Requirement. Below is some material; set it all down exactly, apart from the pictures.

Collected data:
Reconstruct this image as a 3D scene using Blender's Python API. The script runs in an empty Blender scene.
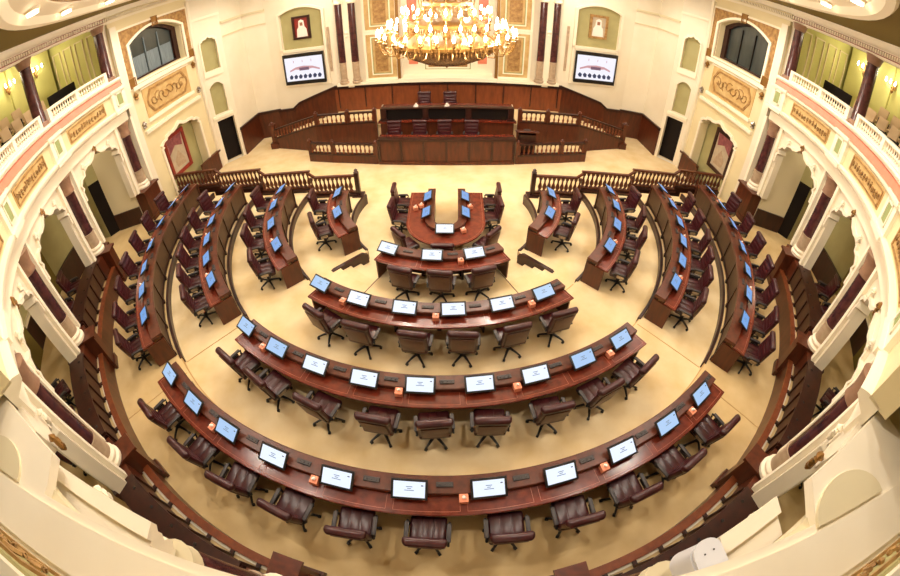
import bpy, bmesh, math, random
from mathutils import Vector, Matrix
random.seed(7)
PI = math.pi
C = bpy.context.scene.collection
S = bpy.context.scene
def R(d): return math.radians(d)
def cs(a): return math.cos(R(a)), math.sin(R(a))

LCOL = (1, .9, .78)
# ------------------------------------------------------------------ materials
def lin(c):
    c = c / 255
    return c / 12.92 if c <= .04045 else ((c + .055) / 1.055) ** 2.4
def rgb(r, g, b): return (lin(r), lin(g), lin(b), 1)
def mat(name, col, rough=.5, metal=0, noise=None, scale=3, stretch=(1, 1, 1), emit=0, spec=.5, bump=0, detail=4, band=None):
    m = bpy.data.materials.new(name); m.use_nodes = True
    nt = m.node_tree; b = nt.nodes['Principled BSDF']
    b.inputs['Roughness'].default_value = rough; b.inputs['Metallic'].default_value = metal
    b.inputs['Specular IOR Level'].default_value = spec
    b.inputs['Base Color'].default_value = rgb(*col)
    if noise:
        tc = nt.nodes.new('ShaderNodeTexCoord'); mp = nt.nodes.new('ShaderNodeMapping')
        mp.inputs['Scale'].default_value = stretch
        nz = nt.nodes.new('ShaderNodeTexNoise'); nz.inputs['Scale'].default_value = scale; nz.inputs['Detail'].default_value = detail
        cr = nt.nodes.new('ShaderNodeValToRGB')
        cr.color_ramp.elements[0].position, cr.color_ramp.elements[1].position = band or (.3, .7)
        cr.color_ramp.elements[0].color = rgb(*noise); cr.color_ramp.elements[1].color = rgb(*col)
        nt.links.new(tc.outputs['Object'], mp.inputs['Vector']); nt.links.new(mp.outputs['Vector'], nz.inputs['Vector'])
        nt.links.new(nz.outputs['Fac'], cr.inputs['Fac']); nt.links.new(cr.outputs['Color'], b.inputs['Base Color'])
        if bump:
            bp = nt.nodes.new('ShaderNodeBump'); bp.inputs['Strength'].default_value = bump; bp.inputs['Distance'].default_value = .02
            nt.links.new(nz.outputs['Fac'], bp.inputs['Height']); nt.links.new(bp.outputs['Normal'], b.inputs['Normal'])
    if emit and name.startswith(('screen', 'tv')): b.inputs['Base Color'].default_value = (.01, .01, .012, 1)
    if emit:
        b.inputs['Emission Color'].default_value = rgb(*col); b.inputs['Emission Strength'].default_value = emit
    return m
M = {}
def mk(k, *a, **kw): M[k] = mat(k, *a, **kw)
mk('wood_top', (118, 48, 30), .2, noise=(84, 32, 21), scale=2.2, stretch=(3, 3, 12), detail=6)
mk('wood_dark', (58, 24, 14), .36, noise=(36, 14, 9), scale=2, stretch=(4, 4, 1), detail=6)
mk('wood_mid', (94, 43, 22), .34, noise=(66, 30, 16), scale=1.6, stretch=(5, 5, 1), detail=6)
mk('wood_warm', (128, 66, 32), .4, noise=(100, 48, 22), scale=1.6, stretch=(5, 5, 1), detail=6)
mk('panel_tan', (84, 57, 34), .45, noise=(64, 42, 25), scale=2, stretch=(6, 6, 1), detail=5)
mk('inlay', (158, 80, 50), .35)
mk('leather', (66, 21, 24), .3, noise=(48, 14, 17), scale=9, bump=.15)
mk('leather_back', (96, 62, 44), .42, noise=(80, 48, 36), scale=9)
mk('black', (18, 15, 15), .4)
mk('grey_plastic', (52, 46, 46), .5)
mk('chrome', (150, 140, 132), .25, .9)
mk('carpet', (236, 216, 176), .9, noise=(216, 188, 136), scale=1.3, spec=.15, detail=8, band=(.25, .75))
mk('carpet_shaded', (222, 196, 146), .9, noise=(204, 174, 122), scale=1.6, spec=.15, detail=8, band=(.25, .75))  # same carpet, darkened in colour for the weaker light away from the centre
mk('seam', (190, 152, 96), .7)
mk('cream', (238, 228, 206), .6, noise=(231, 219, 194), scale=.8, spec=.3)
mk('cream_bright', (246, 236, 212), .55, spec=.3)
mk('cream_dim', (218, 206, 172), .6, spec=.3)
mk('plaster_yellow', (230, 216, 176), .65, noise=(222, 206, 162), scale=.7, spec=.3)
mk('olive', (172, 164, 116), .7, noise=(164, 156, 108), scale=2, spec=.2)
mk('olive_dark', (120, 104, 50), .7, spec=.2)
mk('green_wall', (204, 198, 124), .65, noise=(194, 188, 112), scale=1, spec=.2)
mk('gold', (186, 146, 88), .5, .12, noise=(134, 96, 52), scale=7, bump=.5)
mk('gold_bright', (142, 102, 48), .35, .4)
mk('crystal', (160, 116, 62), .25, .15, noise=(84, 52, 22), scale=24, bump=.6)
mk('panel_gold', (212, 184, 128), .6, noise=(186, 146, 84), scale=2.5)
mk('salmon', (222, 132, 102), .4, noise=(210, 120, 92), scale=4)
mk('marble', (84, 44, 42), .22, noise=(54, 26, 30), scale=5, detail=10, band=(.35, .62))
mk('marble_pale', (188, 166, 138), .4, noise=(164, 138, 112), scale=6)
mk('marble_rose', (158, 124, 98), .4, noise=(134, 98, 78), scale=5)
mk('white_stone', (244, 232, 208), .45)
mk('green_mark', (150, 160, 104), .6)
mk('glass_dark', (58, 64, 62), .15, noise=(40, 46, 46), scale=1.2, stretch=(2, 2, .6))
mk('curtain', (120, 132, 138), .7, noise=(92, 104, 110), scale=3, stretch=(8, 8, .5))
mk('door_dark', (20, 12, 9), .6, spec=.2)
mk('screen_white', (226, 236, 250), .3, emit=1.15)
mk('screen_pale', (176, 210, 250), .3, emit=.95)
mk('screen_blue', (126, 176, 240), .3, emit=.9)  # pale and blue tints paint the viewing-angle shift of one white picture
mk('screen_ink', (150, 176, 214), .4, emit=.5)
mk('screen_black', (24, 28, 34), .4)
mk('tv_white', (236, 234, 244), .4, emit=1.1)
mk('tv_purple', (150, 110, 136), .4, emit=.6)
mk('tv_blue', (70, 84, 130), .4, emit=.4)
mk('tv_pink', (226, 170, 176), .4, emit=.8)
mk('peach', (232, 146, 112), .5)
mk('tissue', (248, 240, 230), .8)
mk('bulb', (255, 240, 214), .3, emit=30)
mk('lamp_glow', (255, 232, 190), .3, emit=22)
mk('seat_beige', (206, 176, 134), .7)
mk('red_paint', (150, 44, 34), .5, noise=(120, 34, 26), scale=5)
mk('skin', (150, 100, 72), .6)
mk('robe', (236, 230, 220), .7)
mk('paint_sky', (176, 160, 140), .5, noise=(196, 180, 150), scale=4)
mk('paint_rose', (160, 92, 96), .5, noise=(120, 64, 70), scale=5)
mk('device_white', (222, 222, 226), .35)

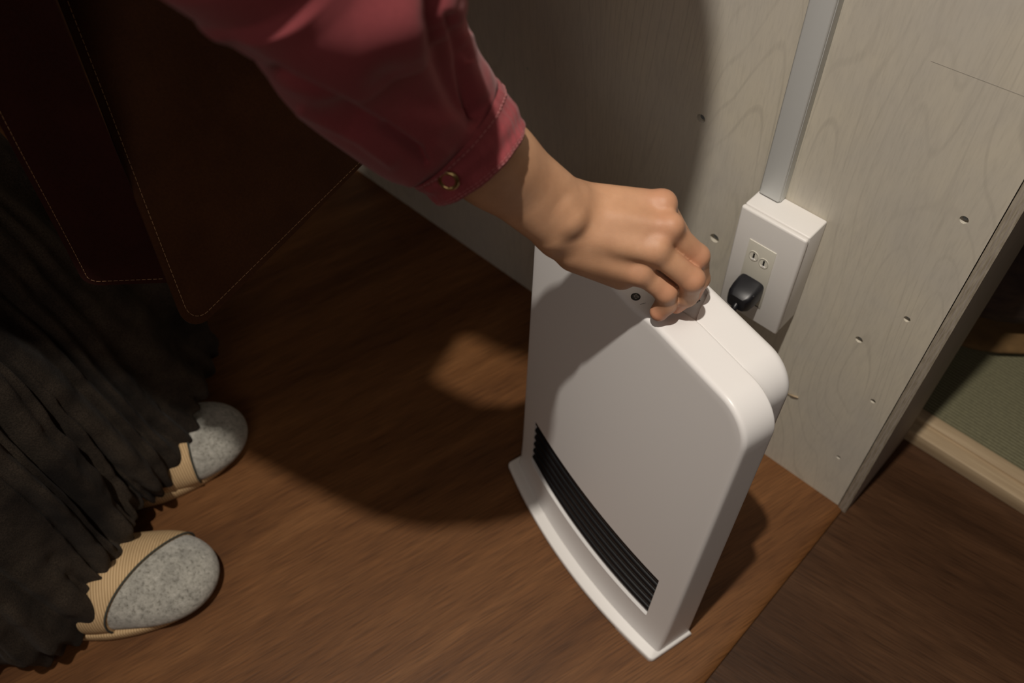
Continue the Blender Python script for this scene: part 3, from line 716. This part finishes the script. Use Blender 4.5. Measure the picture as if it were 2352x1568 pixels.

Correct response.
Reconstruct this image as a 3D scene using Blender's Python API. The script runs in an empty Blender scene.
import bpy, bmesh, math, random
from mathutils import Vector, Matrix
random.seed(7)
PI = math.pi
C = bpy.context.scene.collection
S = bpy.context.scene
def R(d): return math.radians(d)
def cs(a): return math.cos(R(a)), math.sin(R(a))

LCOL = (1, .9, .78)
# ------------------------------------------------------------------ materials
def lin(c):
    c = c / 255
    return c / 12.92 if c <= .04045 else ((c + .055) / 1.055) ** 2.4
def rgb(r, g, b): return (lin(r), lin(g), lin(b), 1)
def mat(name, col, rough=.5, metal=0, noise=None, scale=3, stretch=(1, 1, 1), emit=0, spec=.5, bump=0, detail=4, band=None):
    m = bpy.data.materials.new(name); m.use_nodes = True
    nt = m.node_tree; b = nt.nodes['Principled BSDF']
    b.inputs['Roughness'].default_value = rough; b.inputs['Metallic'].default_value = metal
    b.inputs['Specular IOR Level'].default_value = spec
    b.inputs['Base Color'].default_value = rgb(*col)
    if noise:
        tc = nt.nodes.new('ShaderNodeTexCoord'); mp = nt.nodes.new('ShaderNodeMapping')
        mp.inputs['Scale'].default_value = stretch
        nz = nt.nodes.new('ShaderNodeTexNoise'); nz.inputs['Scale'].default_value = scale; nz.inputs['Detail'].default_value = detail
        cr = nt.nodes.new('ShaderNodeValToRGB')
        cr.color_ramp.elements[0].position, cr.color_ramp.elements[1].position = band or (.3, .7)
        cr.color_ramp.elements[0].color = rgb(*noise); cr.color_ramp.elements[1].color = rgb(*col)
        nt.links.new(tc.outputs['Object'], mp.inputs['Vector']); nt.links.new(mp.outputs['Vector'], nz.inputs['Vector'])
        nt.links.new(nz.outputs['Fac'], cr.inputs['Fac']); nt.links.new(cr.outputs['Color'], b.inputs['Base Color'])
        if bump:
            bp = nt.nodes.new('ShaderNodeBump'); bp.inputs['Strength'].default_value = bump; bp.inputs['Distance'].default_value = .02
            nt.links.new(nz.outputs['Fac'], bp.inputs['Height']); nt.links.new(bp.outputs['Normal'], b.inputs['Normal'])
    if emit and name.startswith(('screen', 'tv')): b.inputs['Base Color'].default_value = (.01, .01, .012, 1)
    if emit:
        b.inputs['Emission Color'].default_value = rgb(*col); b.inputs['Emission Strength'].default_value = emit
    return m
M = {}
def mk(k, *a, **kw): M[k] = mat(k, *a, **kw)
mk('wood_top', (118, 48, 30), .2, noise=(84, 32, 21), scale=2.2, stretch=(3, 3, 12), detail=6)
mk('wood_dark', (58, 24, 14), .36, noise=(36, 14, 9), scale=2, stretch=(4, 4, 1), detail=6)
mk('wood_mid', (94, 43, 22), .34, noise=(66, 30, 16), scale=1.6, stretch=(5, 5, 1), detail=6)
mk('wood_warm', (128, 66, 32), .4, noise=(100, 48, 22), scale=1.6, stretch=(5, 5, 1), detail=6)
mk('panel_tan', (84, 57, 34), .45, noise=(64, 42, 25), scale=2, stretch=(6, 6, 1), detail=5)
mk('inlay', (158, 80, 50), .35)
mk('leather', (66, 21, 24), .3, noise=(48, 14, 17), scale=9, bump=.15)
mk('leather_back', (96, 62, 44), .42, noise=(80, 48, 36), scale=9)
mk('black', (18, 15, 15), .4)
mk('grey_plastic', (52, 46, 46), .5)
mk('chrome', (150, 140, 132), .25, .9)
mk('carpet', (236, 216, 176), .9, noise=(216, 188, 136), scale=1.3, spec=.15, detail=8, band=(.25, .75))
mk('carpet_shaded', (222, 196, 146), .9, noise=(204, 174, 122), scale=1.6, spec=.15, detail=8, band=(.25, .75))  # same carpet, darkened in colour for the weaker light away from the centre
mk('seam', (190, 152, 96), .7)
mk('cream', (238, 228, 206), .6, noise=(231, 219, 194), scale=.8, spec=.3)
mk('cream_bright', (246, 236, 212), .55, spec=.3)
mk('cream_dim', (218, 206, 172), .6, spec=.3)
mk('plaster_yellow', (230, 216, 176), .65, noise=(222, 206, 162), scale=.7, spec=.3)
mk('olive', (172, 164, 116), .7, noise=(164, 156, 108), scale=2, spec=.2)
mk('olive_dark', (120, 104, 50), .7, spec=.2)
mk('green_wall', (204, 198, 124), .65, noise=(194, 188, 112), scale=1, spec=.2)
mk('gold', (186, 146, 88), .5, .12, noise=(134, 96, 52), scale=7, bump=.5)
mk('gold_bright', (142, 102, 48), .35, .4)
mk('crystal', (160, 116, 62), .25, .15, noise=(84, 52, 22), scale=24, bump=.6)
mk('panel_gold', (212, 184, 128), .6, noise=(186, 146, 84), scale=2.5)
mk('salmon', (222, 132, 102), .4, noise=(210, 120, 92), scale=4)
mk('marble', (84, 44, 42), .22, noise=(54, 26, 30), scale=5, detail=10, band=(.35, .62))
mk('marble_pale', (188, 166, 138), .4, noise=(164, 138, 112), scale=6)
mk('marble_rose', (158, 124, 98), .4, noise=(134, 98, 78), scale=5)
mk('white_stone', (244, 232, 208), .45)
mk('green_mark', (150, 160, 104), .6)
mk('glass_dark', (58, 64, 62), .15, noise=(40, 46, 46), scale=1.2, stretch=(2, 2, .6))
mk('curtain', (120, 132, 138), .7, noise=(92, 104, 110), scale=3, stretch=(8, 8, .5))
mk('door_dark', (20, 12, 9), .6, spec=.2)
mk('screen_white', (226, 236, 250), .3, emit=1.15)
mk('screen_pale', (176, 210, 250), .3, emit=.95)
mk('screen_blue', (126, 176, 240), .3, emit=.9)  # pale and blue tints paint the viewing-angle shift of one white picture
mk('screen_ink', (150, 176, 214), .4, emit=.5)
mk('screen_black', (24, 28, 34), .4)
mk('tv_white', (236, 234, 244), .4, emit=1.1)
mk('tv_purple', (150, 110, 136), .4, emit=.6)
mk('tv_blue', (70, 84, 130), .4, emit=.4)
mk('tv_pink', (226, 170, 176), .4, emit=.8)
mk('peach', (232, 146, 112), .5)
mk('tissue', (248, 240, 230), .8)
mk('bulb', (255, 240, 214), .3, emit=30)
mk('lamp_glow', (255, 232, 190), .3, emit=22)
mk('seat_beige', (206, 176, 134), .7)
mk('red_paint', (150, 44, 34), .5, noise=(120, 34, 26), scale=5)
mk('skin', (150, 100, 72), .6)
mk('robe', (236, 230, 220), .7)
mk('paint_sky', (176, 160, 140), .5, noise=(196, 180, 150), scale=4)
mk('paint_rose', (160, 92, 96), .5, noise=(120, 64, 70), scale=5)
mk('device_white', (222, 222, 226), .35)

Continue the Blender Python script for this scene: part 3, from line 716. This part finishes the script. Use Blender 4.5. Measure the picture as if it were 2352x1568 pixels.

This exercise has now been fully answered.